The Home Of The Gullah (Screenshot: YouTube)

The 1994-1998 Nick Jr. series Gullah Gullah Island was the kind of colorful show that might have caught the attention of channel surfers of any age. Its mixture of music, cuisine, and culture set it apart from not only the Nick Jr. lineup but also just about everything on TV at that time. In a new episode of CNN’s Great Big Story, the show’s West African roots are explored through its stars (and real-life married couple) Ron and Natalie Daise. It’s a fascinating look at a bit of fondly remembered nostalgia and a little-traveled part of the world—albeit one that doesn’t technically exist.

“There is no real place called Gullah Gullah Island except on TV,” Daise explains.
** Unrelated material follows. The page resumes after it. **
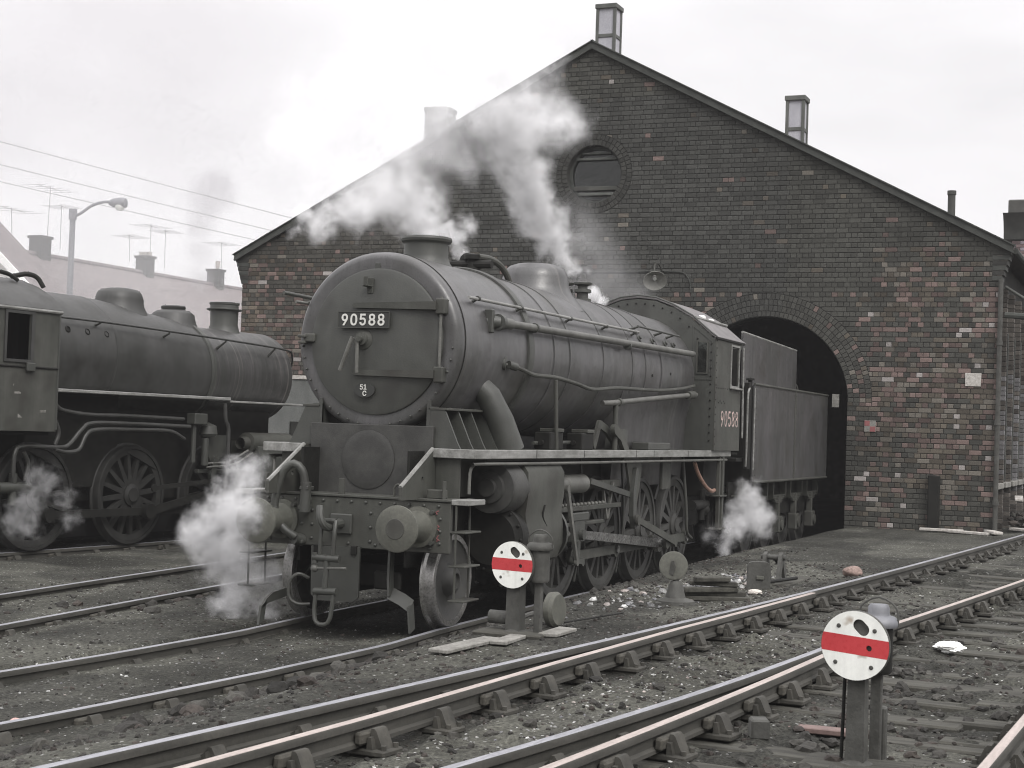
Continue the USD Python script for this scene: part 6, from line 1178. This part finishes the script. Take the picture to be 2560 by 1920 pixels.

But just because the title locale was fictional doesn’t mean that Gullah Gullah Island didn’t have a lot to say about the real world and its history. “It is based on the Gullah Geechee culture,” adds Daise, “which was passed on by enslaved West Africans who were brought to this country.”

Gullah Geechee, which still survives in coastal villages in Georgia and the Carolinas, is an amalgamation of African language and cultures that were brought to America via that slave trade. “I am Gullah Geechee and proud of it,” Daise proclaims. “It’s important to me to make sure that Gullah Geechee culture is preserved, because it’s a very important factor of American heritage.”


Digging into that heritage should give adults a deeper appreciation for the show they loved as kids—and if nothing else, you get to hear the Daises sing its catchy theme song.